2015年7月1日水曜日

日経 大林尚編集委員への疑問(3) 「景気指標」について

大林尚編集委員は年金分野の記事を書いていた時に問題のある記述が目立っていた。1年半ほど前の2013年12月10日の朝刊に載った「景気指標:アベノミクスと消費税増税」(景気指標面)を題材に見てみよう。

ブリュッセル(ベルギー)の聖ミッシェル大聖堂
               ※写真と本文は無関係です

【日経の記事】

さて14年4月からの落ち込みはどの程度か。大手企業の多くが人件費を増やす方向に傾いているのは、反動減をおさえる支援材料になる。年金生活者にとっては、消費者物価が上がった分が年金額に上乗せされるので、その是非はともかく増税の影響はかぎられる



「増税で物価が上がっても、上昇分だけ年金が増えるから増税の影響は限られる」との説明には無理がある。2014年度の年金額は13年の物価上昇率を基に決まるので、増税で14年4月から物価が上がっても、14年度の年金額には反映されない。むしろ特例水準調整のための年金減額が13年10月に続いて14年4月にも実施されることになっていたので、14年度の年金額は名目でも減る可能性が高かった。

年金額が減る中での増税となりそうなのに、なぜか大林編集委員は「年金生活者にとっては、消費者物価が上がった分が年金額に上乗せされるので、その是非はともかく増税の影響はかぎられる」と書いてしまった。

大林編集委員には記事の掲載直後にメールで以下のように説明した。


【大林編集委員に送ったメールの内容】

2013年の物価上昇率をゼロと仮定すると(実際もこれに近いでしょう)、来年4月から公的年金は特例水準調整の影響で1%減額となります。そうであれば、増税による物価上昇の影響を年金生活者ももろに受けます。14年の物価上昇は15年度の年金額に反映されますが、一定以上の物価上昇率となった場合はマクロ経済スライドの発動に伴い物価上昇率を下回る年金増額になるようです。15年度以降に関しても「消費者物価が上がった分が年金額に上乗せされる」とは限らないでしょう。

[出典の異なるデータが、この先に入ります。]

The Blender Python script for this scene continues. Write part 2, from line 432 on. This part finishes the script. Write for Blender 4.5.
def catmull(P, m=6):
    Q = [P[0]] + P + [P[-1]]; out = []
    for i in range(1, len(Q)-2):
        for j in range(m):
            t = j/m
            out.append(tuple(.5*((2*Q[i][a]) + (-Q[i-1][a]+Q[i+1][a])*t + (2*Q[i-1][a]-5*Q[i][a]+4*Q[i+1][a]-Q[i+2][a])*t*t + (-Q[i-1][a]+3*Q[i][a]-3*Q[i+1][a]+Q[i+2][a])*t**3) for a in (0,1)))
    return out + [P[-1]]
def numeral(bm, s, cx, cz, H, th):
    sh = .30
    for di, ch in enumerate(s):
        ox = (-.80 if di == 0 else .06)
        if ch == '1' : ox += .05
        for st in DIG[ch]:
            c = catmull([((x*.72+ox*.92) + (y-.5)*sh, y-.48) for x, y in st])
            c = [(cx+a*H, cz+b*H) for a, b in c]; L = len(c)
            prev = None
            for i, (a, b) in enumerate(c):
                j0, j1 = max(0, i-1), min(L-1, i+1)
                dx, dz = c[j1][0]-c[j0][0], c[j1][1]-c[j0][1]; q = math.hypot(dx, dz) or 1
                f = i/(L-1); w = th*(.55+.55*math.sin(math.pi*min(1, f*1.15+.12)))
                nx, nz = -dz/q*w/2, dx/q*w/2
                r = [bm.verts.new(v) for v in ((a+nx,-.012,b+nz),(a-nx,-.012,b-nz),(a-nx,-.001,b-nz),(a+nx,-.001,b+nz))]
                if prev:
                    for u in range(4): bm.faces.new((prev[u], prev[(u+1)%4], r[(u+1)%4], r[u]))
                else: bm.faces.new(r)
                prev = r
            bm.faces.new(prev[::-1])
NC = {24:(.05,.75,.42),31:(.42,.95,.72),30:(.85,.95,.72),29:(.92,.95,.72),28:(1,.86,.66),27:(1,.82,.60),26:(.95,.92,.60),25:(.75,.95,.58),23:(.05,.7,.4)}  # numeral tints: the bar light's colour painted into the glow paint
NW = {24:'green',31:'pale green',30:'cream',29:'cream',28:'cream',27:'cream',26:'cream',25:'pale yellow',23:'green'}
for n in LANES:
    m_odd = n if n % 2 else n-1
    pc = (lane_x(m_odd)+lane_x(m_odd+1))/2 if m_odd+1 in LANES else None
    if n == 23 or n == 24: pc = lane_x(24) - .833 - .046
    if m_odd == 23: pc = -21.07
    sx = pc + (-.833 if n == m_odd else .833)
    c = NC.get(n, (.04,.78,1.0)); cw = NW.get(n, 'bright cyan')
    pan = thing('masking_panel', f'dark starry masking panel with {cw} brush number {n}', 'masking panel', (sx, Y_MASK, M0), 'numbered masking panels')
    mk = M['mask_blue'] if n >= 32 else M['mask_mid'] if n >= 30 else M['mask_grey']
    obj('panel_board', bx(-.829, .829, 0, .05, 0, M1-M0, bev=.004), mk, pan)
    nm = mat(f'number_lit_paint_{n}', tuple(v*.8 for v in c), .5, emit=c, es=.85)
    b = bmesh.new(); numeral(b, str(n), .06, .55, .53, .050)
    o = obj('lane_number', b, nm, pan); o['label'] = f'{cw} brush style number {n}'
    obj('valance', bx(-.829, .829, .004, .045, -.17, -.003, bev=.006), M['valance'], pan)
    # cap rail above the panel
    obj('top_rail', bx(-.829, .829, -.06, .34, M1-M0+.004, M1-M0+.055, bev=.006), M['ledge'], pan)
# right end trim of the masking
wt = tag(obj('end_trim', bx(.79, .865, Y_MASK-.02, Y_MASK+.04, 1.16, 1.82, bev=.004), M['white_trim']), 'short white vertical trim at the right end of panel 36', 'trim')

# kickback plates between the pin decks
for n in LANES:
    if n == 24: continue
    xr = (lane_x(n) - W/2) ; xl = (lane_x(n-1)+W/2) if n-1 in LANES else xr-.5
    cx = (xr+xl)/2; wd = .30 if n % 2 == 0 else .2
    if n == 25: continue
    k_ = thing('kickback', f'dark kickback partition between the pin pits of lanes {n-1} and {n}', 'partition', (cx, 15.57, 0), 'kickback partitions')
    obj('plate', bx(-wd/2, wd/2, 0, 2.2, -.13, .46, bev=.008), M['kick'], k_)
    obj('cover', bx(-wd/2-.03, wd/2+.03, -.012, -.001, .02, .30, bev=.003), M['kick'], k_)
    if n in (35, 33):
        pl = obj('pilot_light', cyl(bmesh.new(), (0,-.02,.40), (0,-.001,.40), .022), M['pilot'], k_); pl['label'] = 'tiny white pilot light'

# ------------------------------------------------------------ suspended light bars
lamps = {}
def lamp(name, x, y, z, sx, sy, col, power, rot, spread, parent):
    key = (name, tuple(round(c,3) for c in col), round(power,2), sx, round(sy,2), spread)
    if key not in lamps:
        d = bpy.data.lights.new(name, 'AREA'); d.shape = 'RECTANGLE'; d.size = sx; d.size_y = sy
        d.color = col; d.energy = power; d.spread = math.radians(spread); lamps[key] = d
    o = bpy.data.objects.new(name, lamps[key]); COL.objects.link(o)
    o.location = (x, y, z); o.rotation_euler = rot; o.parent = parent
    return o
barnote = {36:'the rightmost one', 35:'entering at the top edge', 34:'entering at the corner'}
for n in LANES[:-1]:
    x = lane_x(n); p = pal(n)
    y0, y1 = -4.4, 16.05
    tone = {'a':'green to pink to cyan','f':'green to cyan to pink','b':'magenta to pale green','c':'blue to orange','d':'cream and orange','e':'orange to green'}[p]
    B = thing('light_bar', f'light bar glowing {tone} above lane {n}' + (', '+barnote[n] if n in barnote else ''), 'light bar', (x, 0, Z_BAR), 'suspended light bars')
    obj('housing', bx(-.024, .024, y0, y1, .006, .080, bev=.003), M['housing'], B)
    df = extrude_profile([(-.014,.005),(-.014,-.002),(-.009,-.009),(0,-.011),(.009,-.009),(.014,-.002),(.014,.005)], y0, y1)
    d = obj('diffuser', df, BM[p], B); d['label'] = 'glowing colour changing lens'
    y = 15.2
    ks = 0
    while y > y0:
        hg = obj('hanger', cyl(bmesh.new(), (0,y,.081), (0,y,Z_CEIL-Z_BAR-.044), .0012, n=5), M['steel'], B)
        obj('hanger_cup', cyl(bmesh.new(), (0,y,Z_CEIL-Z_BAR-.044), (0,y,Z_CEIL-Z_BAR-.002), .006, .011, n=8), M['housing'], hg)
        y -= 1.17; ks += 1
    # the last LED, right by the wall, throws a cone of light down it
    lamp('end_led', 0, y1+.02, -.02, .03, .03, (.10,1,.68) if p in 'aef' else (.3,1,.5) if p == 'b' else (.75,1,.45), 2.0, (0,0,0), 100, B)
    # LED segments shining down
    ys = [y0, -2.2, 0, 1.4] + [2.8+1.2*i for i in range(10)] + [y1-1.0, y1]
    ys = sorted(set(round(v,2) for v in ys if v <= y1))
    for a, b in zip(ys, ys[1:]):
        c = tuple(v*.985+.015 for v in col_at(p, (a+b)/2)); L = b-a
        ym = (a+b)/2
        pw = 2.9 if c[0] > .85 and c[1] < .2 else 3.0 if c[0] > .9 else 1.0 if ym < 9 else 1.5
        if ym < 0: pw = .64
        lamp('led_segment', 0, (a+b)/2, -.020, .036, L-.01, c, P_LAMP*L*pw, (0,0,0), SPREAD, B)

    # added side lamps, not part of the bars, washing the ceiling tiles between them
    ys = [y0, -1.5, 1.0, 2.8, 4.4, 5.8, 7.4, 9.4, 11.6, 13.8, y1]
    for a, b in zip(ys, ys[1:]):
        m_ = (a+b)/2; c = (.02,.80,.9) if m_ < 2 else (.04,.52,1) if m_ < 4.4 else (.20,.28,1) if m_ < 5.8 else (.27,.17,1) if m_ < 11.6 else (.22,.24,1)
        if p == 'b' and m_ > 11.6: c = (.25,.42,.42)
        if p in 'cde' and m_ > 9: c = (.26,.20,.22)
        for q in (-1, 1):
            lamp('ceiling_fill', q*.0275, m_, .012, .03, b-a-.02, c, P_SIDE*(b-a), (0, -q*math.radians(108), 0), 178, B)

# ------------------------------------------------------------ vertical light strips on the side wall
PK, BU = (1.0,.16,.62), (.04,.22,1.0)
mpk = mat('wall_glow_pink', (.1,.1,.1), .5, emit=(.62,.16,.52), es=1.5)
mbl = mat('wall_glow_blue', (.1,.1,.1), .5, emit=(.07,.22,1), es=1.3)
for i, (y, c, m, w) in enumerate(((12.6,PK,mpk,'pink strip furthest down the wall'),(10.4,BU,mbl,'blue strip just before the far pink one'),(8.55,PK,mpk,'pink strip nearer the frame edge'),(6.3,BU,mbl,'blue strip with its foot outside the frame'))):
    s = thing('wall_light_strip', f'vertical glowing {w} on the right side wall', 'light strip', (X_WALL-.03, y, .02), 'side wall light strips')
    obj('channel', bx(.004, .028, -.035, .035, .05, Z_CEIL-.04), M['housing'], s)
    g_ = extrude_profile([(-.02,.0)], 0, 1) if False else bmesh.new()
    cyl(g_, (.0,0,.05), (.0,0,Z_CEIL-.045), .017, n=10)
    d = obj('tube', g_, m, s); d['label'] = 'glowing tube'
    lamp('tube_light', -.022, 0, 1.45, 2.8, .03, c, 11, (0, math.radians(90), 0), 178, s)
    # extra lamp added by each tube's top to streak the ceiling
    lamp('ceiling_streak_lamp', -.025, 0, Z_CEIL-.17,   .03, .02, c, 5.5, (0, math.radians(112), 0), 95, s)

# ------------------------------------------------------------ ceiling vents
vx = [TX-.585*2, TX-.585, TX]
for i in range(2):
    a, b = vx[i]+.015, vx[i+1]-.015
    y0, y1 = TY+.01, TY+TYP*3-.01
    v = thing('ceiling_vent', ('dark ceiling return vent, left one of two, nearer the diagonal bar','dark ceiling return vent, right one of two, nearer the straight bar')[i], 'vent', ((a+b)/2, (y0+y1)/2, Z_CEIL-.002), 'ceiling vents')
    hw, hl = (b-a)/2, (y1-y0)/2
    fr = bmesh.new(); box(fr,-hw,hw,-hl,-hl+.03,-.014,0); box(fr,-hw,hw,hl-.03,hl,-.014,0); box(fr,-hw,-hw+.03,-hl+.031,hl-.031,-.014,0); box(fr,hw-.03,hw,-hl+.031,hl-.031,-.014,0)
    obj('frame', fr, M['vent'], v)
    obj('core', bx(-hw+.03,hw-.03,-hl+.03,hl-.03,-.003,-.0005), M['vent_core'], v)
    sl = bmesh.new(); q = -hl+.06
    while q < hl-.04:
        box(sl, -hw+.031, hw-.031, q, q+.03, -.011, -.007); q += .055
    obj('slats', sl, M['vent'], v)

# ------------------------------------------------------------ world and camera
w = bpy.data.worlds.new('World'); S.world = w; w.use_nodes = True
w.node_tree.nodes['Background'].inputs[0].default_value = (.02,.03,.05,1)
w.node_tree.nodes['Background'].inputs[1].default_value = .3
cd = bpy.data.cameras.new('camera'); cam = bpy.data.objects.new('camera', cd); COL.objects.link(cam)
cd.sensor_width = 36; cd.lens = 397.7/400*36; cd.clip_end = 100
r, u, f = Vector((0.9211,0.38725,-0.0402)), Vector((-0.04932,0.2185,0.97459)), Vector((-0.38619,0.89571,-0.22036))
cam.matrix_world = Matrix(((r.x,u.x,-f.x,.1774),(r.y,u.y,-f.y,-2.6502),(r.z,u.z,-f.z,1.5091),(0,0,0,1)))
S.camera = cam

これ以外にも記事の問題点をメールで3つ指摘した。まず気になったのは平仮名の多さだ。


【日経の記事】 ※カッコ内は漢字表記した方が良さそうな言葉

ボーナスをふくめた給与水準     (含めた)

3カ月半後にせまった          (迫った)

振り子が大きくふれる          (振れる)

資産効果があらわれている      (表れる)

上昇をたもっている           (保っている)

3四半期つづけて増えた        (続けて)

クルマの購入をふくむ自動車関係費 (含む)

影響はかぎられる            (限られる)

反動減をおさえる             (抑える)


大林編集委員には「中学生でも書けそうな簡単な漢字を使わずにあえて平仮名表記する意味はあるのでしょうか? 文字数は増えるし、読みやすくもありません」と伝えた。

以下のくだりでは「資産効果」の説明が引っかかった。


【日経の記事】

アベノミクスによる資産効果があらわれているのは食関連だ。総務省の家計調査(2人以上の世帯の7~9月期平均値、以下同じ)によると、牛肉の平均購入単価は2012年10~12月期から丸1年間、上昇をたもっている。外食と飲酒への実質支出はいずれも1~3月期から3四半期つづけて増えた。


食関連で資産効果が表れている」という説明が怪しい。「アベノミクスによる資産効果」と言っても、株価が高くなった程度で、不動産価格などは大して上がっていなかった。そもそも「食関連の消費」は資産価格との連動性が低いとされる分野だ。資産効果がゼロとは言わないが、「資産効果が主な要因となって食関連消費が伸びている」とは思えない。


記事の結論部分も感心しない書き方になっていた。


【日経の記事】

さて14年4月からの落ち込みはどの程度か。大手企業の多くが人件費を増やす方向に傾いているのは、反動減をおさえる支援材料になる。年金生活者にとっては、消費者物価が上がった分が年金額に上乗せされるので、その是非はともかく増税の影響はかぎられる。そもそも税率の上げ幅に物価がフルに連動するわけでもない。消費税増税というイベントを売り手がどう小さくみせるかも、個人消費の帰趨(きすう)を左右する。


さて、14年4月からの落ち込みはどの程度か」と筆者自ら切り出しておきながら、「どの程度の落ち込みになるか」に触れないまま終わっている。「具体的な数値を示せ」とは言わないが、「景気を失速させるほどの落ち込みにはならないだろう」ぐらいの見解は欲しい。それができないのならば、編集委員が署名入りで書く必要はない。

記事の問題点を指摘したメールに対して、筆者から反応はなかった。この記事に限らず、大林編集委員は年金関連で基本知識の欠如をさらけ出す印象が強い。そうした点も考慮して、書き手としての評価はE(大いに問題あり)としている。